Mahommah Gardo Baquaqua foi escravizado no Brasil entre 1845 e 1847, quando conquistou sua liberdade. Já em 1954, teve sua autobiografia publicada nos EUA. Somente 160 anos depois da primeira edição em língua inglesa, a obra ganha uma tradução para o português.
A Biografia de Mahommah Gardo Baquaqua (Editora Uirapuru, 80 páginas, R$ 38,50), lançada em maio, é o único registro escrito realizado por um ex-escravo do período colonial brasileiro, e tem como grande mérito fazer uma descrição detalhada do cotidiano do escravismo colonial.
Segundo a editora, a primeira edição da publicação se esgotou rapidamente e uma nova tiragem foi produzida logo em seguida.
Nascido em Djagou, atual Benim, em data desconhecida (provavelmente entre em 1820 e 1830), Mahommah pertencia a uma família de comerciantes muçulmanos, estudou o Corão, matemática e literatura, e se envolveu em conflitos políticos na juventude. Segundo seu relato, foi vítima de uma emboscada e embarcado com destino a Pernambuco. Lá, foi submetido a trabalhos forçados em Olinda a partir de 1845.
A situação indigna da escravidão o levou ao alcoolismo e, em situação extrema, à tentativa de suicídio. Levado ao Rio de Janeiro, passou a trabalhar no transporte naval. Em 1847, ele estava em viagem em uma embarcação que carregava café (também fruto do trabalho escravizado) quando chegou a Nova Iorque, nos Estados Unidos. Lá, abolicionistas locais o encorajam e o apoiam a fugir.
Mahommah vai para o Haiti, país que havia passado por uma revolução negra e que havia abolido o trabalho escravo. Convertido ao cristianismo, volta aos EUA em 1848, onde estuda por três anos. Se muda para o Canadá no mesmo ano da publicação de sua autobiografia, que foi escrita com auxílio de abolicionistas estadunidenses.
Descaso
Não há registros conhecidos da vida de Mahommah após 1857. Sabe-se que ele se preparava para se tornar um missionário cristão na África. Uma lacuna que transmite um sentimento de não conclusão é típica de autobiografias, mas, nesse caso, a descontinuidade historiográfica em outras fontes escancara o descaso com que a negritude é encarada no Brasil.
A própria demora em uma tradução – mais de um século – evidencia esta questão.
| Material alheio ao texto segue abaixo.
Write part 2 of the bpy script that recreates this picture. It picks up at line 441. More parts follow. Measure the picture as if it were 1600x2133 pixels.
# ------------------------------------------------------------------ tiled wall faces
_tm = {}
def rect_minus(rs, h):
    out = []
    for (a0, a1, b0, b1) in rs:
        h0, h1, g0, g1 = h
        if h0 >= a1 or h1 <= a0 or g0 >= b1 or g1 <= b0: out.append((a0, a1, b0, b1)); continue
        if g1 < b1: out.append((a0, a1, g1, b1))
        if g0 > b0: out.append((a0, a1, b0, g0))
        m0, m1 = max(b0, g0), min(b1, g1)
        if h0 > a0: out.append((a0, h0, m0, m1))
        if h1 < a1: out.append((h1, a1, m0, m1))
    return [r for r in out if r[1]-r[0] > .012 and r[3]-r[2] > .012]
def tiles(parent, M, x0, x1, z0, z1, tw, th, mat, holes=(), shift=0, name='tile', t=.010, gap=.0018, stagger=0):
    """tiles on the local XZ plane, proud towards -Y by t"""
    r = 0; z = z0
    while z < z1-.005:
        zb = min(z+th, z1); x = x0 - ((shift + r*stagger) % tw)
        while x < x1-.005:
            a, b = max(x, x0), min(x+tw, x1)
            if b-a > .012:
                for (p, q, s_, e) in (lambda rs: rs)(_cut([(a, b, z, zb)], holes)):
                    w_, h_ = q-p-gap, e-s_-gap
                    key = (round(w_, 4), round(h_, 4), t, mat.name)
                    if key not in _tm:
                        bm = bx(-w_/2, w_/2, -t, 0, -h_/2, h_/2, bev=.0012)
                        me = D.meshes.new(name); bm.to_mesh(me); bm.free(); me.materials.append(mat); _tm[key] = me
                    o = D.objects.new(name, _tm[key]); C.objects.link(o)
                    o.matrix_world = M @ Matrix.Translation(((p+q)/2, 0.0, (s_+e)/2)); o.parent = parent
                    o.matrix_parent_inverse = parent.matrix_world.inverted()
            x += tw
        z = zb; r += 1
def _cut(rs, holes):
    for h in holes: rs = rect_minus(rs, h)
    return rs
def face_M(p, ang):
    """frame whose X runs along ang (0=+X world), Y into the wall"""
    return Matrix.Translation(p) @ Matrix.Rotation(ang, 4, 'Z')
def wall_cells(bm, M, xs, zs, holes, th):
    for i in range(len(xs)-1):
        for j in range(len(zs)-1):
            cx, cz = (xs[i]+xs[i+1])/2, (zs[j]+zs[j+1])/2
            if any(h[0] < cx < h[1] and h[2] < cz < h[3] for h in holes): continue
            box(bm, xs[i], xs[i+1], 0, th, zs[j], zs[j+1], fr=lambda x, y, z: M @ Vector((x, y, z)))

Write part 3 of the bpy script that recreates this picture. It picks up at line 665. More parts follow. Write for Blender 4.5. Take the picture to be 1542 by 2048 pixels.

Obviamente, as condições para que houve um registro escrito por parte de pessoas escravizadas são excepcionais. Justamente por isso, o caso de Mahommah deveria ter recebido maior atenção do mercado editorial.
De algum modo, a (pouca) importância que foi dada ao relato de Baquaqua no Brasil até a presente edição revela como nosso passado escravista e, principalmente, seu legado social tem recebido tratamento aquém do necessário.